Créer, c’est jouer avec le temps, parfois en captant l’instant présent, parfois en révélant la mémoire des matières. J’aime autant l’élan du contemporain, l’audace des identités visuelles qui s’inscrivent dans leur époque, que la beauté des surfaces qui gardent une trace, des papiers qui se patinent, des couleurs qui évoluent avec la lumière. Rien n’est figé. Chaque création dialogue avec son époque, qu’elle s’inscrive dans la pureté d’une ligne actuelle ou qu’elle s’ancre dans une histoire plus profonde. Ce qui m’intéresse, c’est ce qui vibre, ce qui résonne, ce qui laisse une empreinte, qu’elle soit immédiate ou qu’elle se dévoile avec le temps.

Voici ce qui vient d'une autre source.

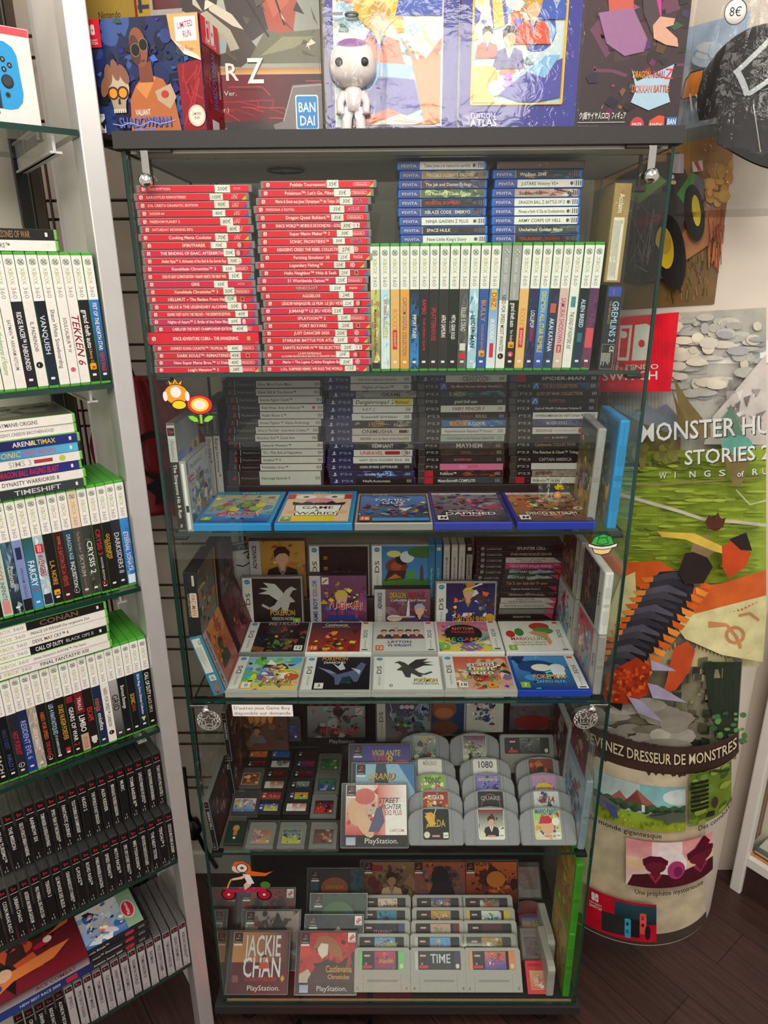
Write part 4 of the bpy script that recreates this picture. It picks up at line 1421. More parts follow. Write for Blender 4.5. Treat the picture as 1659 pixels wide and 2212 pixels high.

Créer, c’est un vertige. Un moment suspendu où tout peut basculer d’un trait, d’une couleur, d’un détail. J’aime l’intensité de cette recherche, le frisson de l’équilibre entre trop et pas assez. Il y a un instant où l’œuvre prend vie, où elle cesse d’être une idée pour devenir une évidence. C’est ce moment que je poursuis dans chaque projet, cette étincelle où tout s’aligne.
Je refuse les surfaces lisses et les images sans aspérité, celles qui effacent le geste derrière une perfection figée. Car souvent, la beauté de l’art vient justement de cette transparence : voir la main à l’œuvre, percevoir l’intention derrière chaque trait, sentir la tension du mouvement dans le produit final. Ce qui m’intéresse, c’est ce qui vibre, ce qui vit, ce qui porte en lui l’énergie brute de la création.
Le vivant est une bibliothèque infinie d’idées, d’harmonies, de solutions. Chaque forme, chaque structure, chaque motif existe pour une raison, perfectionné par l’équilibre du monde naturel. Observer, comprendre, traduire cette intelligence organique, c’est puiser dans une source inépuisable d’inspiration. Dans mon travail, il ne s’agit pas seulement de représenter la nature, mais d’apprendre d’elle : capter ses rythmes, ses structures, sa façon de s’adapter et de se transformer. Créer avec le vivant, c’est concevoir autrement, avec une approche qui cherche le juste équilibre entre esthétique et sens.